┌──

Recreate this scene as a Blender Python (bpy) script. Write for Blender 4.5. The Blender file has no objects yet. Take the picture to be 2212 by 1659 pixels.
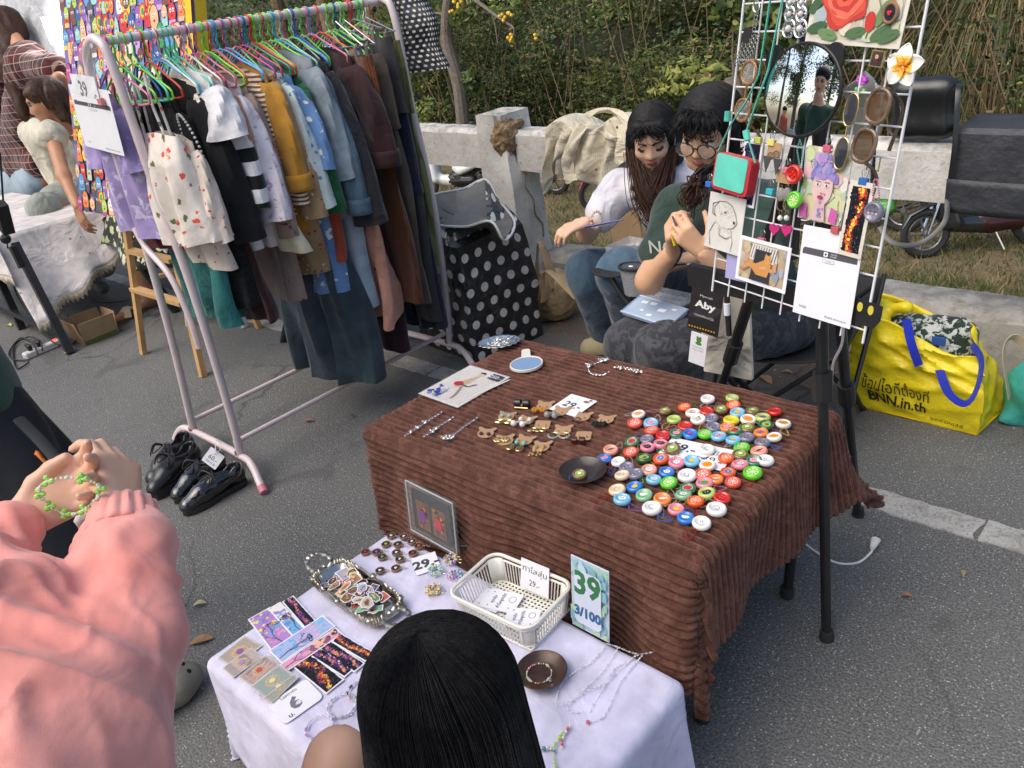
import bpy,math,random
import numpy as np
from mathutils import Vector as V,Matrix
rnd = random.Random(11); rng = np.random.default_rng(5)
D = bpy.data; SC = bpy.context.scene; COL = SC.collection
PI = math.pi
def rad(a): return a*PI/180
# ---------------------------------------------------------------- camera, sky, sun, exposure
F = 1700.; CC = (1106.,829.5); CAM = V((0,0,1.6))
def _axes(tilt,roll,yaw):
 t,r,y = rad(tilt),rad(roll),rad(yaw)
 fw = V((0,math.cos(t),-math.sin(t))); rt = V((1,0,0)); up = rt.cross(fw)
 rt,up = rt*math.cos(r)+up*math.sin(r),up*math.cos(r)-rt*math.sin(r)
 R = Matrix.Rotation(y,3,'Z'); return R@rt,R@up,R@fw
RT,UP,FW = _axes(26.1,-9.1,46.4)
cd = D.cameras.new('camera'); co = D.objects.new('camera',cd); COL.objects.link(co)
cd.sensor_width = 36; cd.lens = F/2212*36; cd.clip_end = 300; cd.clip_start = .02
co.matrix_world = Matrix(((RT.x,UP.x,-FW.x,0),(RT.y,UP.y,-FW.y,0),(RT.z,UP.z,-FW.z,CAM.z),(0,0,0,1)))
SC.camera = co
W = D.worlds.new('World'); SC.world = W; W.use_nodes = True
nt = W.node_tree; sk = nt.nodes.new('ShaderNodeTexSky'); sk.sky_type = 'NISHITA'; sk.sun_disc = False
SUN_EL,SUN_AZ = 52,200      # elevation, compass direction the light comes from (x=sin, y=cos)
sk.sun_elevation = rad(SUN_EL); sk.sun_rotation = rad(SUN_AZ); sk.air_density = 1.0; sk.dust_density = 3.0; sk.ozone_density = 1.0
bg = nt.nodes['Background']; bg.inputs[1].default_value = .125
nt.links.new(sk.outputs[0],bg.inputs[0])
sl = D.lights.new('sun','SUN'); sl.energy = 1.5; sl.angle = rad(70); sl.color = (1,.92,.80)
so = D.objects.new('sun',sl); COL.objects.link(so)
sd = V((math.sin(rad(SUN_AZ))*math.cos(rad(SUN_EL)),math.cos(rad(SUN_AZ))*math.cos(rad(SUN_EL)),math.sin(rad(SUN_EL))))
so.rotation_euler = sd.to_track_quat('Z','Y').to_euler()
SC.view_settings.view_transform = 'Standard'; SC.view_settings.look = 'None'; SC.view_settings.gamma = 1
SC.view_settings.exposure = .76
SC.cycles.max_bounces = 6; SC.cycles.transparent_max_bounces = 12; SC.cycles.use_denoising = True
# ---------------------------------------------------------------- placing helpers (a point of the photo to a point of the place)
def ray(u,v): return FW+RT*((u-CC[0])/F)-UP*((v-CC[1])/F)
def P(u,v,z=0.): r = ray(u,v); return CAM+r*((z-CAM.z)/r.z)
def PY(u,v,y): r = ray(u,v); return CAM+r*(y/r.y)
def PX(u,v,x): r = ray(u,v); return CAM+r*(x/r.x)
def PN(u,v,o,n): r = ray(u,v); n = V(n); return CAM+r*(((V(o)-CAM).dot(n))/r.dot(n))
def PD(u,v,d): return CAM+ray(u,v)*d
# ---------------------------------------------------------------- materials
MATS = {}
def srgb(h):
 if isinstance(h,str):
  h = h.lstrip('#'); c = [int(h[i:i+2],16)/255 for i in (0,2,4)]
  return tuple(x/12.92 if x <= .04045 else ((x+.055)/1.055)**2.4 for x in c)
 return tuple(h[:3])
def nn(t,ty,**k):
 n = t.nodes.new(ty)
 for a,b in k.items(): setattr(n,a,b)
 return n
def sock(t,n,i,v):
 if hasattr(v,'links') or hasattr(v,'is_linked'): t.links.new(v,n.inputs[i])
 else: n.inputs[i].default_value = v
def noise(t,co_,scale,detail=4,rough=.55,dist=0):
 n = nn(t,'ShaderNodeTexNoise'); sock(t,n,'Vector',co_); n.inputs['Scale'].default_value = scale
 n.inputs['Detail'].default_value = detail; n.inputs['Roughness'].default_value = rough; n.inputs['Distortion'].default_value = dist
 return n
def ramp(t,f,stops,interp='LINEAR'):
 n = nn(t,'ShaderNodeValToRGB'); t.links.new(f,n.inputs[0]); cr = n.color_ramp; cr.interpolation = interp
 while len(cr.elements) < len(stops): cr.elements.new(.5)
 for e,(p,c) in zip(cr.elements,stops):
  e.position = p; e.color = (c,c,c,1) if isinstance(c,(int,float)) else (*srgb(c),1)
 return n
def mixc(t,f,a,b,mode='MIX'):
 n = nn(t,'ShaderNodeMix',data_type='RGBA',blend_type=mode)
 sock(t,n,0,f)
 for i,c in ((6,a),(7,b)):
  if isinstance(c,(tuple,str,list)): n.inputs[i].default_value = (*srgb(c),1)
  else: t.links.new(c,n.inputs[i])
 return n.outputs[2]
def math_(t,op,a,b=0.):
 n = nn(t,'ShaderNodeMath',operation=op); sock(t,n,0,a); sock(t,n,1,b); return n.outputs[0]
def newmat(name):
 m = D.materials.new(name); m.use_nodes = True; t = m.node_tree
 return m,t,t.nodes['Principled BSDF'],nn(t,'ShaderNodeTexCoord').outputs['Object']
def bump(t,b,h,strength=.3,dist=.01):
 n = nn(t,'ShaderNodeBump'); n.inputs['Strength'].default_value = strength; n.inputs['Distance'].default_value = dist
 t.links.new(h,n.inputs['Height']); t.links.new(n.outputs[0],b.inputs['Normal']); return n
def mat(name,col,rough=.6,metal=0.,var=.12,vs=14.,bs=0.,bscale=60.,bd=.004,trans=0.,alpha=1.,sheen=0.,spec=.5,emit=0.,coat=0.,sss=0.):
 """plain surface: base colour with a little mottling and fine relief"""
 if name in MATS: return MATS[name]
 m,t,b,c = newmat(name); MATS[name] = m
 col = srgb(col)
 n = noise(t,c,vs,5)
 r = ramp(t,n.outputs[0],[(.25,tuple(x*(1-var) for x in col)),(.75,tuple(min(1,x*(1+var)) for x in col))])
 t.links.new(r.outputs[0],b.inputs['Base Color'])
 b.inputs['Roughness'].default_value = rough; b.inputs['Metallic'].default_value = metal
 b.inputs['Transmission Weight'].default_value = trans; b.inputs['Alpha'].default_value = alpha
 b.inputs['Sheen Weight'].default_value = sheen; b.inputs['Specular IOR Level'].default_value = spec
 b.inputs['Coat Weight'].default_value = coat
 if sss: b.inputs['Subsurface Weight'].default_value = sss; b.inputs['Subsurface Radius'].default_value = (.01,.004,.002)
 if emit: b.inputs['Emission Color'].default_value = (*col,1); b.inputs['Emission Strength'].default_value = emit
 if bs: bump(t,b,noise(t,c,bscale,6).outputs[0],bs,bd)
 return m
def vcmat(name,rough=.6,var=.1,bs=0.,bscale=80,bd=.002,coat=0.,sheen=0.,sss=0.,spec=.5,trans=0.,metal=0.):
 """colour comes from the mesh's own colour attribute (print, paint, skin)"""
 if name in MATS: return MATS[name]
 m,t,b,c = newmat(name); MATS[name] = m
 a = nn(t,'ShaderNodeAttribute',attribute_name='Col')
 n = noise(t,c,30,4); r = ramp(t,n.outputs[0],[(.3,1-var),(.7,1.)])
 t.links.new(mixc(t,1.,a.outputs[0],r.outputs[0],'MULTIPLY'),b.inputs['Base Color'])
 b.inputs['Roughness'].default_value = rough; b.inputs['Coat Weight'].default_value = coat; b.inputs['Sheen Weight'].default_value = sheen
 b.inputs['Specular IOR Level'].default_value = spec; b.inputs['Transmission Weight'].default_value = trans; b.inputs['Metallic'].default_value = metal
 if sss: b.inputs['Subsurface Weight'].default_value = sss; b.inputs['Subsurface Radius'].default_value = (.012,.005,.003)
 if bs: bump(t,b,noise(t,c,bscale,6).outputs[0],bs,bd)
 return m
def cloth(name,col,col2=None,pat=None,ps=30.,weave=.25,wrinkle=.35,rough=.85,thr=.5,sheen=.25,extra=None):
 """fabric: colour (with an optional print), weave and soft creases"""
 if name in MATS: return MATS[name]
 m,t,b,c = newmat(name); MATS[name] = m
 col = srgb(col); n = noise(t,c,9,5)
 base = ramp(t,n.outputs[0],[(.3,tuple(x*.72 for x in col)),(.7,tuple(min(1,x*1.14) for x in col))]).outputs[0]
 if pat == 'flower':
  vo = nn(t,'ShaderNodeTexVoronoi'); vo.inputs['Scale'].default_value = ps; vo.inputs['Randomness'].default_value = .85; t.links.new(c,vo.inputs['Vector'])
  n2 = noise(t,c,ps*2.6,2); d = math_(t,'ADD',vo.outputs['Distance'],math_(t,'MULTIPLY',math_(t,'SUBTRACT',n2.outputs[0],.25),.7))
  f = ramp(t,d,[(thr-.06,1.),(thr,0.)]).outputs[0]
  sel = ramp(t,math_(t,'FRACT',math_(t,'MULTIPLY',vo.outputs['Color'],1.)),[(0,col2),(.5,extra or col2)],'CONSTANT').outputs[0]
  base = mixc(t,f,base,sel)
 elif pat == 'stripe' or pat == 'stripex':
  sx = nn(t,'ShaderNodeSeparateXYZ'); t.links.new(c,sx.inputs[0])
  n2 = noise(t,c,8,2); z = math_(t,'ADD',sx.outputs[2 if pat == 'stripe' else 0],math_(t,'MULTIPLY',n2.outputs[0],.02))
  f = math_(t,'GREATER_THAN',math_(t,'FRACT',math_(t,'MULTIPLY',z,ps)),thr); base = mixc(t,f,base,col2)
 elif pat == 'blotch':
  n2 = noise(t,c,ps,5,.6,.6); f = ramp(t,n2.outputs[0],[(thr,0.),(thr+.05,1.)]).outputs[0]; base = mixc(t,f,base,col2)
 elif pat == 'denim':
  n2 = noise(t,c,ps,4,.6); f = ramp(t,n2.outputs[0],[(.35,0.),(.75,1.)]).outputs[0]; base = mixc(t,f,base,col2)
 elif pat == 'plaid':
  sx = nn(t,'ShaderNodeSeparateXYZ'); t.links.new(c,sx.inputs[0])
  for k,(ax,s_,th,cc) in enumerate(((2,ps,.72,'#2a1416'),(0,ps,.72,'#2a1416'),(2,ps*2,.9,'#b9a98f'),(0,ps*2,.9,'#b9a98f'))):
   f = math_(t,'GREATER_THAN',math_(t,'FRACT',math_(t,'MULTIPLY',sx.outputs[ax],s_)),th)
   base = mixc(t,math_(t,'MULTIPLY',f,.7),base,cc)
 t.links.new(base,b.inputs['Base Color']); b.inputs['Roughness'].default_value = rough
 b.inputs['Sheen Weight'].default_value = sheen; b.inputs['Sheen Roughness'].default_value = .5; b.inputs['Specular IOR Level'].default_value = .25
 w = noise(t,c,7,3,.5,.8); fi = noise(t,c,420,2)
 h = math_(t,'ADD',math_(t,'MULTIPLY',w.outputs[0],wrinkle*6),math_(t,'MULTIPLY',fi.outputs[0],weave*.35))
 bump(t,b,h,.8,.008)
 return m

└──

Make a copy of each line that contains the string "objects".

Written answer:
Recreate this scene as a Blender Python (bpy) script. Write for Blender 4.5. The Blender file has no objects yet. Take the picture to be 2212 by 1659 pixels.
cd = D.cameras.new('camera'); co = D.objects.new('camera',cd); COL.objects.link(co)
so = D.objects.new('sun',sl); COL.objects.link(so)